1969 student march was important step on road to equality

Posted By: January 04, 2019

IRISH CONGRESSIONAL BRIEFING

Distributed to Congress by Irish National Caucus

50th ANNIVERSARY OF BELFAST TO DERRY MARCH
“This was one of the pivotal moments in the non-violent struggle for civil rights. And it is indisputable proof that the British Police  State of Northern Ireland implemented the absolute policy of violently crushing the non-violent Civil Rights campaign—in collusion with extreme Unionists/Loyalists/‘Protestants.’. If one does not understand this, one does not understand the history of The North or the origins of The Troubles over the past 50 years.”—Fr. Sean McManus


Student civil right’s protesters were attacked by waiting loyalists at Burntollet in January 1969.
Seamus McKinney. Irish News.  Belfast. Friday, January 4, 2019 
 
Vincent McCormack believes the attack on student civil rights’ campaigners at Burntollet outside Derry was a key step on the path towards the equality won through the Good Friday Agreement.

Today is the 50th anniversary of the Burntollet attack on a student People’s Democracy march from Belfast to Derry in support of civil rights.

As a student, Vincent McCormack took part in the four-day march along with his future wife, the late civil rights’ campaigner and trade union leader, Inez McCormack. Mr. McCormack, along with fellow-campaigner, Bowes Egan, published ‘Burntollet’, the definitive account of the attack, in August 1969.

Assaulted all along the way of the march, the students came under the most violent attack at Burntollet, where they were funneled into the attack zone by police who told them there was only minor opposition, according to Mr. McCormack. He told the Irish News the small group of protesters was vastly outnumbered by waiting attackers, led by Ian Paisley supporter, the late Major Ronald Bunting.

With make-shift weapons and bundles of rocks, the loyalists didn’t discriminate between male or female as they attacked. In his 1969 book, Mr. McCormack detailed eyewitness accounts of the assaults.

Belfast school teacher, Judith McGuffin recalled “showers of rocks” crashing around them.
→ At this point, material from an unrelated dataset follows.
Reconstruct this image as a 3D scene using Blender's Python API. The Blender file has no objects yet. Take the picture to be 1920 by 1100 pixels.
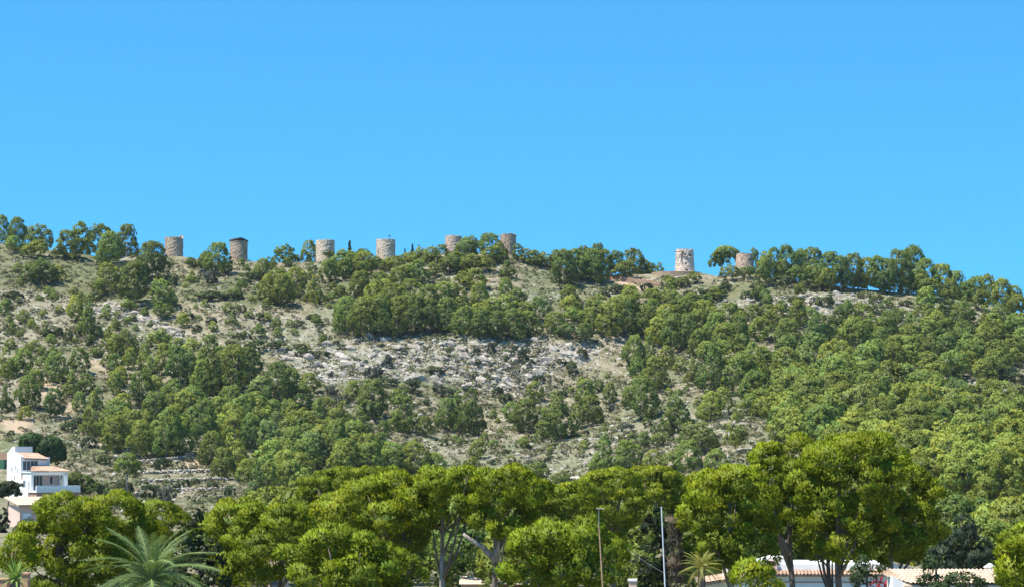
import bpy, math, random
import numpy as np
from mathutils import Vector, Matrix

rng = np.random.default_rng(7)
random.seed(7)
SC = bpy.context.scene
COL = SC.collection

# ------------------------------------------------------------------ camera, sky, sun, exposure
FPX = 4330.0                       # focal length in pixels of a 1920 wide picture
TILT = math.atan(310.0 / FPX)
CAMZ = 10.0
cd = bpy.data.cameras.new('camera')
cam = bpy.data.objects.new('camera', cd)
COL.objects.link(cam)
cam.location = (0, 0, CAMZ)
cam.rotation_euler = (math.pi / 2 + TILT, 0, 0)
cd.sensor_width = 36.0
cd.lens = 36.0 * FPX / 1920.0
cd.clip_start = 0.5
cd.clip_end = 12000
SC.camera = cam

SUN_DIR = Vector((-0.87, -0.50, 0.0)).normalized() * math.cos(math.radians(62)) + Vector((0, 0, math.sin(math.radians(62))))
world = bpy.data.worlds.new('World')
SC.world = world
world.use_nodes = True
nt = world.node_tree
bg = nt.nodes['Background']
sky = nt.nodes.new('ShaderNodeTexSky')
sky.sky_type = 'NISHITA'
sky.sun_disc = False
sky.sun_elevation = math.radians(62)
sky.sun_rotation = math.atan2(SUN_DIR.x, SUN_DIR.y)
sky.altitude = 300
sky.air_density = 1.0
sky.dust_density = 0.0
sky.ozone_density = 10.0
tc = nt.nodes.new('ShaderNodeTexCoord')                 # the skyline stands above the true horizon
lift = nt.nodes.new('ShaderNodeVectorMath'); lift.operation = 'ADD'
lift.inputs[1].default_value = (0, 0, 0.165)
nrm_ = nt.nodes.new('ShaderNodeVectorMath'); nrm_.operation = 'NORMALIZE'
nt.links.new(tc.outputs['Generated'], lift.inputs[0]); nt.links.new(lift.outputs[0], nrm_.inputs[0])
nt.links.new(nrm_.outputs[0], sky.inputs['Vector'])
blu = nt.nodes.new('ShaderNodeMix'); blu.data_type = 'RGBA'; blu.blend_type = 'MULTIPLY'
blu.inputs[0].default_value = 1.0
blu.inputs[7].default_value = (0.41, 1.0, 0.97, 1.0)
nt.links.new(sky.outputs[0], blu.inputs[6])
nt.links.new(blu.outputs[2], bg.inputs[0])
bg.inputs[1].default_value = 0.112

sl = bpy.data.lights.new('sun', 'SUN')
sl.energy = 4.0
sl.angle = math.radians(0.5)
sl.color = (1.0, 0.94, 0.83)
so = bpy.data.objects.new('sun', sl)
COL.objects.link(so)
so.rotation_euler = (-SUN_DIR).to_track_quat('-Z', 'Y').to_euler()
so.location = (-200, -100, 300)

SC.view_settings.view_transform = 'Standard'
SC.view_settings.look = 'None'
SC.view_settings.exposure = 1.15
SC.view_settings.gamma = 1.0
SC.view_settings.use_curve_mapping = False
SC.render.engine = 'CYCLES'
SC.cycles.max_bounces = 6
SC.cycles.diffuse_bounces = 3
SC.cycles.transmission_bounces = 4
SC.cycles.transparent_max_bounces = 6
SC.cycles.volume_bounces = 0
SC.cycles.use_denoising = True
SC.cycles.denoiser = 'OPENIMAGEDENOISE'
SC.cycles.denoising_input_passes = 'RGB_ALBEDO_NORMAL'
SC.cycles.denoising_prefilter = 'ACCURATE'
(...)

The People’s Democracy protester told Mr. McCormack: “A middle-aged man in a tweed coat, brandishing what seemed to be a chair leg dashed from the left-hand side of the road, hit me on the back, then pulled down the hood of my anorak and struck me on the head. I then tried to crawl away, but, teeth bared, he hit me again on the spot on my skull…I fell, and a fellow marcher picked me up and dragged me up the road.”

The Irish News account published on Monday, January 6, 1969, recorded that the attackers acted in a “quite unhesitant way,” confident that they would not be stopped by police.

The report noted: “A fusillade of stones and bottles was followed by the full weight of the attack against the young men and women who had pledged themselves to a policy of non-violent.

“The attackers showed no mercy. Men were beaten senseless. Girls tore their way through the hedges screaming: ‘No! No! Shouting, club-waving men pursued them.”

While he escaped injury, Mr. McCormack’s late wife, Inez was injured at Burntollet and as the marchers passed Irish Street and again at Spencer Road in Derry. However, word of the attack had reached Derry, and thousands of people turned out to greet the students as they crossed Craigavon Bridge, applauding them home.

“I remember the sense of euphoria and total joy when we saw them,” he said.

The student march was opposed by the Northern Ireland Civil Rights’ Movement which had placed a moratorium on all protests to give then Northern Ireland Prime Minister, Terence O’Neill a chance to introduce reforms. Mr. McCormack said O’Neill’s reforms had been piecemeal and small.

“Burntollet changed the civil rights’ movement’s attitude to the march and, I think, to the idea of accountability of the forces of the state. The long-term consequence was to make sure there were robust ways of dealing with discrimination,” he said.

Fifty years on, Mr. McCormack has no doubt that the Burntollet march helped pave the way for change.

“It took nearly 30 years for all the changes to be implemented, as they were in the Good Friday Agreement, but I think what happened was an important move towards that,” Mr. McCormack said.